Professor Zbigniew Brzeziński, a political scientist and the former national security advisor to the U.S. President, received the Jan Nowak-Jeziorański Award in Wrocław on Saturday.
The award ceremony in the patio of the National Ossoliński Institute was attended by more than one hundred guests. The place of the ceremony was not accidental. The Ossolineum contains archives of Jan Nowak-Jeziorański, which were deposited there after the death of the “Courier from Warsaw”.
During World War II, the patron of the award fought for Armia Krajowa (the Home Army), carried reports about the situation in the country from occupied Poland to the West several times and took part in the Warsaw Uprising. After World War II, he was the head of the Polish section of Radio Free Europe, and after 1989 he supported Poland’s efforts to join NATO. The award bearing his name is granted to persons and institutions that contributed to the collapse of Communism and the democratisation of life in Poland. The winners of the award include, among others, Tadeusz Mazowiecki and Jerzy Koźmiński, and in 2013 the award went to the Polish Literary Institute in Paris.
The award is granted by the City of Wroclaw, Ossolineum, the University of Wroclaw and the College of Eastern Europe, but the candidature of Professor Zbigniew Brzeziński was suggested by Jan Nowak Jeziorański himself before his death.
“Zbigniew Brzeziński is my closest personal friend,” he said in one of the documentary films. Their acquaintance lasted a few decades from the time when the young Harvard graduate met the head of the Polish section of Radio Free Europe on his own request. “This young man was extremely clever,” said Nowak-Jeziorański after many years.
When granting the award, the Mayor of Wroclaw Rafał Dutkiewicz said that Professor Brzeziński had turned the issue of human rights into a foundation of American politics at the time of his work in the administration of the US President. “After the restoration of freedom, he supported Poland’s efforts to join NATO. In his handling of global political affairs, he shaped them in such a way that Poland could benefit from them, too,” emphasised Dutkiewicz.

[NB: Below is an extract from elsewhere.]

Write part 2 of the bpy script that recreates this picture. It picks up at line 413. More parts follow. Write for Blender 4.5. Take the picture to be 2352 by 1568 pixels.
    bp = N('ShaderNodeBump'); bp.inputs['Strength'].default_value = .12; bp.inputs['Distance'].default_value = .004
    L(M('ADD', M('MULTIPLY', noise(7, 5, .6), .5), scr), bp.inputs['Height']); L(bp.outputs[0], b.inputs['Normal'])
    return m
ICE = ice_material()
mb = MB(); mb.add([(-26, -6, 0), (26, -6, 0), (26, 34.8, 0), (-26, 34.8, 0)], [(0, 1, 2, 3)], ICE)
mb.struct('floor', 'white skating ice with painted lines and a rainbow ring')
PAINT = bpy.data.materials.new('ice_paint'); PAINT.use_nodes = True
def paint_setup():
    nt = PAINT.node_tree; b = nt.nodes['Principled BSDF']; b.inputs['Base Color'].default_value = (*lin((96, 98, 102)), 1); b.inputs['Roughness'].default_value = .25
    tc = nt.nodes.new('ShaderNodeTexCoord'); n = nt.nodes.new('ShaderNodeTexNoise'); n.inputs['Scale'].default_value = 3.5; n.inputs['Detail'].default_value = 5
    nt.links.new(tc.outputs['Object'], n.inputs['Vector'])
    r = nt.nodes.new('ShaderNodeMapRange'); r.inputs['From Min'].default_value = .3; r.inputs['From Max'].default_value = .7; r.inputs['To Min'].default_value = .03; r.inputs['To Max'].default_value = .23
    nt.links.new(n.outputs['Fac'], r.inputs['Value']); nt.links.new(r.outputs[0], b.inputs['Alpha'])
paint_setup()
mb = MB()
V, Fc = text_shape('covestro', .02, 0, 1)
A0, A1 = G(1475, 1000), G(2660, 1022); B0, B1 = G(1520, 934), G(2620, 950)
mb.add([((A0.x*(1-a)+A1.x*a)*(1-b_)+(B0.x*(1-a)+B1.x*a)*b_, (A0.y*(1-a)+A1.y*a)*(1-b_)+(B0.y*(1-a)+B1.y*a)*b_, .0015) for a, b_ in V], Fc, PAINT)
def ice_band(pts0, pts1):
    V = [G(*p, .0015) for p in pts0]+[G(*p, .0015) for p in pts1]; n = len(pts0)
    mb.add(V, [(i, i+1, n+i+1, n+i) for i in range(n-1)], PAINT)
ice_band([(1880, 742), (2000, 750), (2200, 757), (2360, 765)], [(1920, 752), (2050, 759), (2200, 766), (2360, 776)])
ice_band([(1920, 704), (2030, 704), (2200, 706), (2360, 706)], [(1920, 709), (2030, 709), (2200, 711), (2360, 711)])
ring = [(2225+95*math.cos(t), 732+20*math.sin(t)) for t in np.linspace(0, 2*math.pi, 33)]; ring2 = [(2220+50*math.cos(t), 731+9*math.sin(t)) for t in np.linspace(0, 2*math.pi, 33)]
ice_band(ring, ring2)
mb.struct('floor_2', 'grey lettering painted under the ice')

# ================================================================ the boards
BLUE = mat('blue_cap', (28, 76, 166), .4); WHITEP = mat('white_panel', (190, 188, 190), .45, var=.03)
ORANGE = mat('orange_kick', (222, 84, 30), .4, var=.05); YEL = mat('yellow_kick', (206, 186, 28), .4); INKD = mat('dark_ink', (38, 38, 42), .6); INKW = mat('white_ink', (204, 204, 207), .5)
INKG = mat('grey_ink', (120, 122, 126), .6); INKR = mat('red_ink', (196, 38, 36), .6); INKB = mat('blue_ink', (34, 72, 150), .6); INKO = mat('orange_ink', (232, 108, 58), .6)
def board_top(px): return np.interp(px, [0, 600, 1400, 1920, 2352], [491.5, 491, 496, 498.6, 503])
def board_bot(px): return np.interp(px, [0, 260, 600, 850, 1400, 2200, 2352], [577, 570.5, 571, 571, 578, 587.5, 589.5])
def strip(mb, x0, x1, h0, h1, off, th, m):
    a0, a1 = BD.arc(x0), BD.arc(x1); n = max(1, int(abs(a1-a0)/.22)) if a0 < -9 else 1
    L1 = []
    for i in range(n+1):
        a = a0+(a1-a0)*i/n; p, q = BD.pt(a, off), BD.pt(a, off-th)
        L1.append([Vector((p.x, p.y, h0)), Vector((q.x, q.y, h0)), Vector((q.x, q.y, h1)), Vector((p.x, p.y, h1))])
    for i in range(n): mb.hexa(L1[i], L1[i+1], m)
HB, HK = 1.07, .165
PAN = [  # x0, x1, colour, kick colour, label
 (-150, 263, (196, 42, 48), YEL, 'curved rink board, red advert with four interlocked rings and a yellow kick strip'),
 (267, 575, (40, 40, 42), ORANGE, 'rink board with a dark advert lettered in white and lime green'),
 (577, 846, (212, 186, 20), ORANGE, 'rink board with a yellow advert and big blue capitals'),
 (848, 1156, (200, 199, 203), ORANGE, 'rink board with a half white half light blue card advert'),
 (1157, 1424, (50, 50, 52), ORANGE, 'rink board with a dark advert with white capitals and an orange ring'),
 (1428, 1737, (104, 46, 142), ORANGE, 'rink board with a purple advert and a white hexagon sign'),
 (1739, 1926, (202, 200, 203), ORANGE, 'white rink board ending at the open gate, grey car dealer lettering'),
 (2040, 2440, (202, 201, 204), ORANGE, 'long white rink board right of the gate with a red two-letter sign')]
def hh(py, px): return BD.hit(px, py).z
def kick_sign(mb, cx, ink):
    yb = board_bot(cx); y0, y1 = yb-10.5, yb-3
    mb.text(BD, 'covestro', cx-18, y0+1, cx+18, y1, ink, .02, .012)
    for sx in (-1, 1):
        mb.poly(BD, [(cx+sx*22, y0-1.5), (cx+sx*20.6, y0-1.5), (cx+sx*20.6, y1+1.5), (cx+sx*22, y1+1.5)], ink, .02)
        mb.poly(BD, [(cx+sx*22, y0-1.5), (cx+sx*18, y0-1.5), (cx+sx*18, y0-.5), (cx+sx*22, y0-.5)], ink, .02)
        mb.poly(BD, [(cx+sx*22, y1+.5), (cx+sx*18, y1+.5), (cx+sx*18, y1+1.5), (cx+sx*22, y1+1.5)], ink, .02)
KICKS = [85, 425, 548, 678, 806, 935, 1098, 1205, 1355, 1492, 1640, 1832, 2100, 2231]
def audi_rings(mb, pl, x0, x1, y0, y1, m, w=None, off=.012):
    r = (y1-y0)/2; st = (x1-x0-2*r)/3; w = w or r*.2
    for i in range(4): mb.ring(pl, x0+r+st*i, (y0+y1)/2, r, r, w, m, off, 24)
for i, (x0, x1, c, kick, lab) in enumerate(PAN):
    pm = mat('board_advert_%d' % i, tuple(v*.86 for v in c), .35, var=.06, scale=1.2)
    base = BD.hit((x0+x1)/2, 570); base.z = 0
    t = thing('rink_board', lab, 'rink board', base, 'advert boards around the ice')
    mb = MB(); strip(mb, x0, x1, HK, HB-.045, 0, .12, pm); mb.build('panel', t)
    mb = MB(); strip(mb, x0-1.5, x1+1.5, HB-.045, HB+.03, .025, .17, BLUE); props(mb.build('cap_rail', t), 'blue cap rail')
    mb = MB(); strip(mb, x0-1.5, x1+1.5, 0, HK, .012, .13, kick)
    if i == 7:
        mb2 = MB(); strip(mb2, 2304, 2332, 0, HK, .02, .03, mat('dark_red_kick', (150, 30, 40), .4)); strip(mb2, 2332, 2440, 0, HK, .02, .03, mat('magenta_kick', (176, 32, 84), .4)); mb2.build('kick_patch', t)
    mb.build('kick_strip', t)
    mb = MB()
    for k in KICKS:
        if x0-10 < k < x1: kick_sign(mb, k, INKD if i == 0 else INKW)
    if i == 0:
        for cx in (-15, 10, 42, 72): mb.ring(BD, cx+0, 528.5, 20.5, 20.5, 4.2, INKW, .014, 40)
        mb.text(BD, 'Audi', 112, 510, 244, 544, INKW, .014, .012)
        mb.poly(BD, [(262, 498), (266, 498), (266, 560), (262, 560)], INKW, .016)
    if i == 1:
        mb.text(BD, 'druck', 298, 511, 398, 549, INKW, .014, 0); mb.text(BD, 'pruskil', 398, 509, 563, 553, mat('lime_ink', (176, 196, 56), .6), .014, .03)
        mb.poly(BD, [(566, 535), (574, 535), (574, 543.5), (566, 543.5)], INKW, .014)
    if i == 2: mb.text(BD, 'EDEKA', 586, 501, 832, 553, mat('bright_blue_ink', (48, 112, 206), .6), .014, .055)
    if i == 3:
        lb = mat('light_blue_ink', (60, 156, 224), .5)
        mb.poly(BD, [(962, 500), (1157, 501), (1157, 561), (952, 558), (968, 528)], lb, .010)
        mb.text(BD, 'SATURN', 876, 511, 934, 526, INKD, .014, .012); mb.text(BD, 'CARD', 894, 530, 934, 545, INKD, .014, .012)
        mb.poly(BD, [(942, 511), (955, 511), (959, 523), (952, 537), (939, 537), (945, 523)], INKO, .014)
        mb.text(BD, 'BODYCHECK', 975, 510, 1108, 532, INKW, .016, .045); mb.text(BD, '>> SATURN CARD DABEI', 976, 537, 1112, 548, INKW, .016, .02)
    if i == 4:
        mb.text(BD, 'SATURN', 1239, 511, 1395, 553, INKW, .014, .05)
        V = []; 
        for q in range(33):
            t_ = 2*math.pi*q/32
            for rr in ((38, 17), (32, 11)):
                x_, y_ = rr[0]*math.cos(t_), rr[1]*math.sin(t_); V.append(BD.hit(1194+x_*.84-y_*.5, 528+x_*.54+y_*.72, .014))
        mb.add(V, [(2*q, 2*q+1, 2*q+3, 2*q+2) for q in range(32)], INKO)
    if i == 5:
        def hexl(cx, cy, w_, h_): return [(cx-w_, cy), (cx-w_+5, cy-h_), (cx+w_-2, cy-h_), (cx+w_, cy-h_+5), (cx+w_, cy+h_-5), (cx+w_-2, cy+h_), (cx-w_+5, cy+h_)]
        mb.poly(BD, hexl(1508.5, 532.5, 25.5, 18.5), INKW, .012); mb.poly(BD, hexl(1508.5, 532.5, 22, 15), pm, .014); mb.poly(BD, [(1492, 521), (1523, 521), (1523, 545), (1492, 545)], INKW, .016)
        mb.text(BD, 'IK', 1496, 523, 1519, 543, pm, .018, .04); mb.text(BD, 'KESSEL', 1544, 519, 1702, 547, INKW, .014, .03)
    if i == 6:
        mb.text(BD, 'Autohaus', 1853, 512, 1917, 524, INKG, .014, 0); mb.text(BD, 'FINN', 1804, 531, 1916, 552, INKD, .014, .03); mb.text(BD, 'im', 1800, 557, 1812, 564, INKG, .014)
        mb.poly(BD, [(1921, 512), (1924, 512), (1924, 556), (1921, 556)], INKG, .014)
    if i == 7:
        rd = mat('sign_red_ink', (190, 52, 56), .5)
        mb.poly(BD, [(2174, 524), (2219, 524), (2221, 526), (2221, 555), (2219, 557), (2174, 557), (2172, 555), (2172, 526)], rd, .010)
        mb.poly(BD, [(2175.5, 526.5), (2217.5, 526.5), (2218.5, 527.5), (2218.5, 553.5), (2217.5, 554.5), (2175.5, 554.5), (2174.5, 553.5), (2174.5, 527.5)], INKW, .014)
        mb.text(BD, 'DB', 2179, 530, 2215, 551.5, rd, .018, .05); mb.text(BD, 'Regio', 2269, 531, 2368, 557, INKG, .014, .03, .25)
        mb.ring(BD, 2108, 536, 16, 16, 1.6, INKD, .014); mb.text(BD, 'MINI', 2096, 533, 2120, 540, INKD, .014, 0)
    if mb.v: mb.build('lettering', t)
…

Professor Brzeziński very rarely accepts honorary awards; he says that when they began to accumulate, he decided that he did not want to resemble a tree burdened with prizes. This time he made an exception from this rule. “I accept the award of my friend, whom I respected,” he said. “Every visit to Poland is of huge importance to me. It returns what life did not give. Wroclaw is one of my favourite places. It is a European city that Poles are rightfully proud of.”